I think John would love to cook with me and Suzen. His Manifesto at the start says that cooking should being with three things:
- Mood: enjoy yourself
- Beverage: cook with drink in hand
- Music: let the air be filled with both notes and aromas
And John does tend to be outspoken. He tells you to only cook with the best ingredients, such as homemade bread. Or, as John puts it: “Our crap food is killing us.”
This is the definitive anti-crap cookbook. The titles alone entice, as you’ll see in examples below.
Most importantly, this is a Sunday afternoon cookbook. The recipes are not “1-2-3” simple, the ingredient list can be long, and John can suggest that things take time. You might be able to make good food fast. But great food takes time. This book is filled with great recipes.

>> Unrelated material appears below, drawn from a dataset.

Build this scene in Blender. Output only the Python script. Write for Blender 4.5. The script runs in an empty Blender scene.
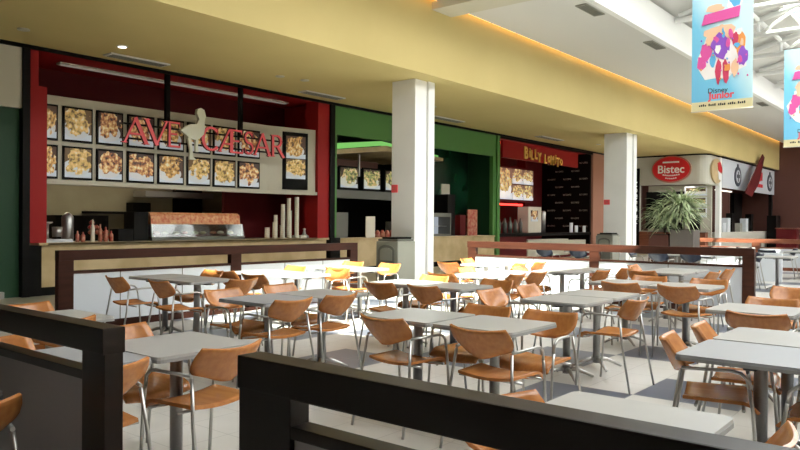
import bpy, bmesh, math, random
from mathutils import Vector, Matrix, noise
random.seed(7)
PI = math.pi
scn = bpy.context.scene
COL = scn.collection

# ------------------------------------------------------------------ materials
def mat(name, col=(.5,.5,.5), rough=.5, metal=0.0, spec=.5, build=None):
    m = bpy.data.materials.new(name); m.use_nodes = True
    nt = m.node_tree; b = nt.nodes['Principled BSDF']
    b.inputs['Base Color'].default_value = (*col, 1); b.inputs['Roughness'].default_value = rough
    b.inputs['Metallic'].default_value = metal; b.inputs['Specular IOR Level'].default_value = spec
    if build: build(nt, b)
    return m
def N(nt, kind, **kw):
    n = nt.nodes.new(kind)
    for k, v in kw.items(): setattr(n, k, v)
    return n
def coords(nt, which='Object', scale=(1,1,1)):
    t = N(nt, 'ShaderNodeTexCoord'); mp = N(nt, 'ShaderNodeMapping'); mp.inputs['Scale'].default_value = scale
    nt.links.new(t.outputs[which], mp.inputs['Vector']); return mp.outputs['Vector']
def ramp(nt, fac, stops):
    r = N(nt, 'ShaderNodeValToRGB'); e = r.color_ramp.elements
    while len(e) < len(stops): e.new(.5)
    for i, (p, c) in enumerate(stops): e[i].position = p; e[i].color = (*c, 1)
    nt.links.new(fac, r.inputs['Fac']); return r.outputs['Color']
def mottled(c1, c2, scale=(3,3,3), detail=4, stops=(.35,.65)):
    def f(nt, b):
        n = N(nt, 'ShaderNodeTexNoise'); n.inputs['Scale'].default_value = 1; n.inputs['Detail'].default_value = detail
        nt.links.new(coords(nt, 'Object', scale), n.inputs['Vector'])
        nt.links.new(ramp(nt, n.outputs['Fac'], [(stops[0], c1), (stops[1], c2)]), b.inputs['Base Color'])
    return f
def emis(name, col, strength):
    m = bpy.data.materials.new(name); m.use_nodes = True; nt = m.node_tree
    nt.nodes.remove(nt.nodes['Principled BSDF']); e = N(nt, 'ShaderNodeEmission')
    e.inputs['Color'].default_value = (*col, 1); e.inputs['Strength'].default_value = strength
    nt.links.new(e.outputs[0], nt.nodes['Material Output'].inputs['Surface']); return m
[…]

For example, his Deadliest Sin Champagne Punch include a Citrus Strawberry Shrub as one of the ingredients. That book title says Pickles, so here you will fine ideas for soy-pickled shiitakes and pickled grapes. You can make your own Worcestershire sauce, with 17 ingredients including jalapeno and tamarind paste.
There’s duck comfit with peach relish and coco-cola brined fried chicken thighs. It’s a Southern cookbook, so you do find fried catfish, but topped with roasted jalapeno tartar sauce. You can mate that with Peanut Butter Cake.
You’ve probably had Bananas Foster. You’ve never had Bananas Foster Bread Pudding with Brown Sugar-Rum Sauce and Candied Pecan ”Soil” made with pecans, brown sugar, cayenne, and paprika.
This is a book you want to own, read, savor and find delight in. It’s the perfect example that there are no bounds to culinary imagination and excellence.